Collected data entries
================================

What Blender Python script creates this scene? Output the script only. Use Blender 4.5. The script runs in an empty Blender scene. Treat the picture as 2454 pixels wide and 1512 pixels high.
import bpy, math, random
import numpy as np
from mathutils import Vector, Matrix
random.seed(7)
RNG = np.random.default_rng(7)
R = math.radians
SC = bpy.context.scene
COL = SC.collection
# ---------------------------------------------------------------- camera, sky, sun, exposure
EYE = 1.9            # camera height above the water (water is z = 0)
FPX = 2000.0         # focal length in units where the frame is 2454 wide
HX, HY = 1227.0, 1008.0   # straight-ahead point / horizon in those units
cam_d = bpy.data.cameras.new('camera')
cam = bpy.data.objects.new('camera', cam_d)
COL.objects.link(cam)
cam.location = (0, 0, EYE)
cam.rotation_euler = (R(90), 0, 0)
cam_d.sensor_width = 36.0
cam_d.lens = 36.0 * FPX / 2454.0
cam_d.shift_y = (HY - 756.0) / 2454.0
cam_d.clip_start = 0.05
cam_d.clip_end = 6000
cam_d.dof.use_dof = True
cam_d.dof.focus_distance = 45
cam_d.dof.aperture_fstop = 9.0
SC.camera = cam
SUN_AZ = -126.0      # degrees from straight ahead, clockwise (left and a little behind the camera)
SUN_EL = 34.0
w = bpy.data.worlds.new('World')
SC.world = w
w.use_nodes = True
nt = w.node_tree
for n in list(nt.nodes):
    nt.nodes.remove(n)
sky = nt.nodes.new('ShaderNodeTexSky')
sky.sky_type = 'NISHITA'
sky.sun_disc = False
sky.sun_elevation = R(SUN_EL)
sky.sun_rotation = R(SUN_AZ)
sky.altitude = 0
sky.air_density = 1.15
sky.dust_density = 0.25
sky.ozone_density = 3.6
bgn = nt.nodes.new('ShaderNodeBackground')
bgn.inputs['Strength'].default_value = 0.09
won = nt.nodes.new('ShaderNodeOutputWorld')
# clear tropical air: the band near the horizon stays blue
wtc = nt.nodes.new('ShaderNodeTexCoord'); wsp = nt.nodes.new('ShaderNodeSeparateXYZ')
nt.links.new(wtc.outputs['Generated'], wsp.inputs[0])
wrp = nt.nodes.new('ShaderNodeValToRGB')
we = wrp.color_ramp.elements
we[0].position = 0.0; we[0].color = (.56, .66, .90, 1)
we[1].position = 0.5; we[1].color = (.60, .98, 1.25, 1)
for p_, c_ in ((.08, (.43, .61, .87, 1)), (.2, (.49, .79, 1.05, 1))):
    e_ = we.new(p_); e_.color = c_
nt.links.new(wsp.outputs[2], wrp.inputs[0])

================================

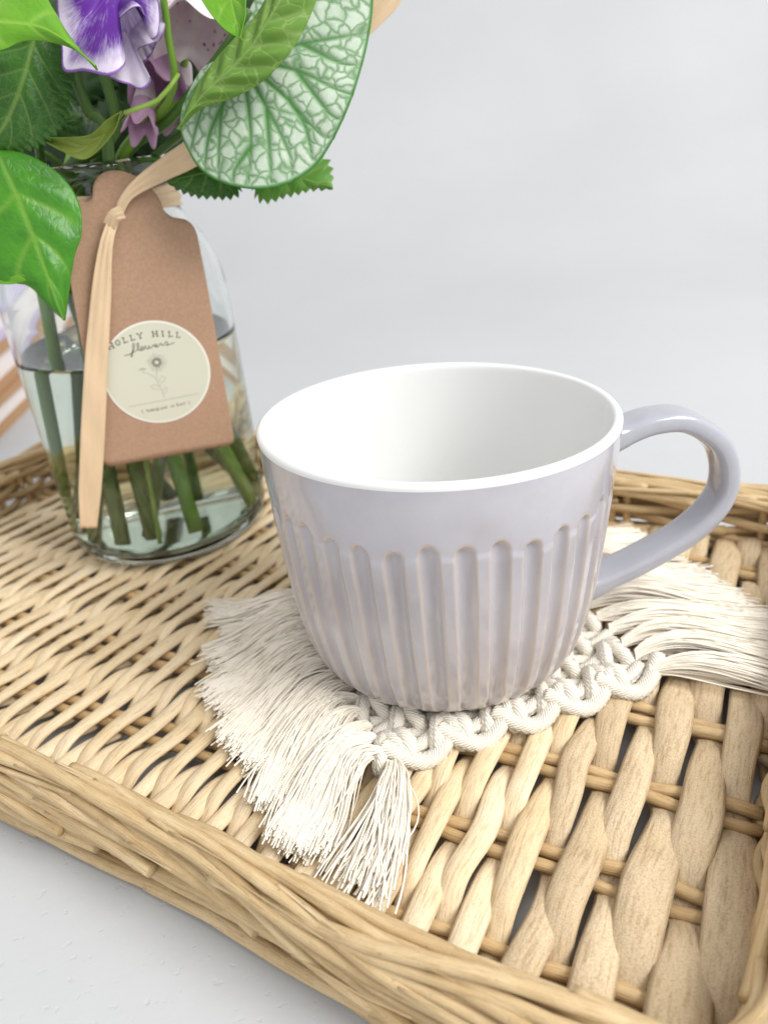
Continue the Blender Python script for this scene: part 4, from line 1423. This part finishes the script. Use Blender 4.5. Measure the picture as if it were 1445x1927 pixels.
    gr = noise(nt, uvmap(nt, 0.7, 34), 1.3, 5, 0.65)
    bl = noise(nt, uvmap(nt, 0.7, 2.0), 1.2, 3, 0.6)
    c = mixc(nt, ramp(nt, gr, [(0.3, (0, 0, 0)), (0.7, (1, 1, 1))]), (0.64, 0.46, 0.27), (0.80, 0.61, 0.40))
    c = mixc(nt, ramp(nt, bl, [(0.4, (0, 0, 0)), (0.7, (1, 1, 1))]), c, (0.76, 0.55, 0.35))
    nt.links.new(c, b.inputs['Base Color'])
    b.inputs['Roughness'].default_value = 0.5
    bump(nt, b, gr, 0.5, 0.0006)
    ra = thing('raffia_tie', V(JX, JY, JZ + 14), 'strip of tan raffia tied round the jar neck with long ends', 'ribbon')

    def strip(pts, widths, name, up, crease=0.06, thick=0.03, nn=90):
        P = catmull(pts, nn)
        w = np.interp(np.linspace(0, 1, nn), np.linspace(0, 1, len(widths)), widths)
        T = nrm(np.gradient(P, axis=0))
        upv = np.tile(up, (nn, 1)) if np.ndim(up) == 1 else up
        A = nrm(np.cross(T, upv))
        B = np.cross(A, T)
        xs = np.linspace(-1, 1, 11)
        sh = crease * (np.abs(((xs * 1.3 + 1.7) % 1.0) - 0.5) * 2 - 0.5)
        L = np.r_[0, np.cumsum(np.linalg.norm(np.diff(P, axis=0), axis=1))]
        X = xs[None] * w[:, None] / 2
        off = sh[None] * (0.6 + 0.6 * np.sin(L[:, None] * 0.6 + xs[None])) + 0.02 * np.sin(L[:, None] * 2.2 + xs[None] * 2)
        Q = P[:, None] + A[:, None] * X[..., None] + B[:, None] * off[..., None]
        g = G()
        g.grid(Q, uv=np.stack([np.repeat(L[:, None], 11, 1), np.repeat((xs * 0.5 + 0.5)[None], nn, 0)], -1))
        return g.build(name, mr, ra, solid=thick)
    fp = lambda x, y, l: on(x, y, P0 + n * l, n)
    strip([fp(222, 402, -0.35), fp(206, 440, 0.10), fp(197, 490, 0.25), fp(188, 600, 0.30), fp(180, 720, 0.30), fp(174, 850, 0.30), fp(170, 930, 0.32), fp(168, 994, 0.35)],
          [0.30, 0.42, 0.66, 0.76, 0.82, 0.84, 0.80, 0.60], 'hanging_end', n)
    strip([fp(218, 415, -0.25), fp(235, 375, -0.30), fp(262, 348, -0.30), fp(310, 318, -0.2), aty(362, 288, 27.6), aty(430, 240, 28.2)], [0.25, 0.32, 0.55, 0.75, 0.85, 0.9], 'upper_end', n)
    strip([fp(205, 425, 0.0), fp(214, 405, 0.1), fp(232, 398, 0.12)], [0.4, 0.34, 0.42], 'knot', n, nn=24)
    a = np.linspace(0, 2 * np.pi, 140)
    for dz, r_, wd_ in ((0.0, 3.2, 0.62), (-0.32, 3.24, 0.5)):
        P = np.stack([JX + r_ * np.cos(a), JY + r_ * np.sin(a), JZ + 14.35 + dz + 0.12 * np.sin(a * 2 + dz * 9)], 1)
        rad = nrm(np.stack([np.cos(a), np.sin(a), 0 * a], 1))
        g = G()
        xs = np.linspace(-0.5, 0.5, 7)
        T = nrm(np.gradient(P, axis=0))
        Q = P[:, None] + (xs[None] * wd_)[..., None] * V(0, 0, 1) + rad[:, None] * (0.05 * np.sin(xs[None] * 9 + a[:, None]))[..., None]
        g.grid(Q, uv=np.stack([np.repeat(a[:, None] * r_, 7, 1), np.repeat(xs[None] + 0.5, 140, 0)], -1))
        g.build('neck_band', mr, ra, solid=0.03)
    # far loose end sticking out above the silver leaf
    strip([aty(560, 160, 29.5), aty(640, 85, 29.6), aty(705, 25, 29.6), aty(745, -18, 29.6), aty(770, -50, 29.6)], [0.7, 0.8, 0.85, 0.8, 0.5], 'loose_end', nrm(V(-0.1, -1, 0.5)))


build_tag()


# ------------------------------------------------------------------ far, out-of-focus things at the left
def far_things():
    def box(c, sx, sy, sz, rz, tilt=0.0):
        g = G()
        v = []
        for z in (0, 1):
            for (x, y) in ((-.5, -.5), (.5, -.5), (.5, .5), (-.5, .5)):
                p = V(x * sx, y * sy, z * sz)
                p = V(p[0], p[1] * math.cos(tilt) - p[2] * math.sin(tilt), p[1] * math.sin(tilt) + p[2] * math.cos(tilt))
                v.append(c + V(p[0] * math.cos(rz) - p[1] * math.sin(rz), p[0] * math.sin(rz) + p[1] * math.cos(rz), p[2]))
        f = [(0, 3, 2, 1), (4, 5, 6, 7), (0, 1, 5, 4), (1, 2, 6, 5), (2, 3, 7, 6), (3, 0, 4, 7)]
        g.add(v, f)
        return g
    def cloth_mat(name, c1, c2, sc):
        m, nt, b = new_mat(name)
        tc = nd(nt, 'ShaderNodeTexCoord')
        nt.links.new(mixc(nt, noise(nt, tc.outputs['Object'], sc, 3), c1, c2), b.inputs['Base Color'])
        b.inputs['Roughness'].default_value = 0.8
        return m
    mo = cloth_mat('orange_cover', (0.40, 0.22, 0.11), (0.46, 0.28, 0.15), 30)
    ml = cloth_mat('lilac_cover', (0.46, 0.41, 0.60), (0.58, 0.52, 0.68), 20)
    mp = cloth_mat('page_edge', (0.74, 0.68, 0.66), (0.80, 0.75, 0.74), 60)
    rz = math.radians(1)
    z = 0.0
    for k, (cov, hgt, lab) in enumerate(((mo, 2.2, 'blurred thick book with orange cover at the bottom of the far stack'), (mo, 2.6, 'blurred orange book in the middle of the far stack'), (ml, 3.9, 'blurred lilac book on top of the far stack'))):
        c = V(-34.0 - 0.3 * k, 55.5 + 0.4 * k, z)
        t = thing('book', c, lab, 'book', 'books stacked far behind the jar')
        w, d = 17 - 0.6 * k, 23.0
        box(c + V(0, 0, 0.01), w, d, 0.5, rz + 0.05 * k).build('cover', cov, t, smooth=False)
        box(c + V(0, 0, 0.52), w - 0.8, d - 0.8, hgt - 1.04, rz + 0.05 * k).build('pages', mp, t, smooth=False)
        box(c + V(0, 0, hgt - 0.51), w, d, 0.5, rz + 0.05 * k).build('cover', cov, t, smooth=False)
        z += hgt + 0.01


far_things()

================================

** GOAL **
All lines above from the one containing "Continue the Blender" to the one containing "ra = thing('raffia_tie', V(JX, JY, JZ" must be repeated exactly, both lines included, and no others.

** WRITTEN SOLUTION **
Continue the Blender Python script for this scene: part 4, from line 1423. This part finishes the script. Use Blender 4.5. Measure the picture as if it were 1445x1927 pixels.
    gr = noise(nt, uvmap(nt, 0.7, 34), 1.3, 5, 0.65)
    bl = noise(nt, uvmap(nt, 0.7, 2.0), 1.2, 3, 0.6)
    c = mixc(nt, ramp(nt, gr, [(0.3, (0, 0, 0)), (0.7, (1, 1, 1))]), (0.64, 0.46, 0.27), (0.80, 0.61, 0.40))
    c = mixc(nt, ramp(nt, bl, [(0.4, (0, 0, 0)), (0.7, (1, 1, 1))]), c, (0.76, 0.55, 0.35))
    nt.links.new(c, b.inputs['Base Color'])
    b.inputs['Roughness'].default_value = 0.5
    bump(nt, b, gr, 0.5, 0.0006)
    ra = thing('raffia_tie', V(JX, JY, JZ + 14), 'strip of tan raffia tied round the jar neck with long ends', 'ribbon')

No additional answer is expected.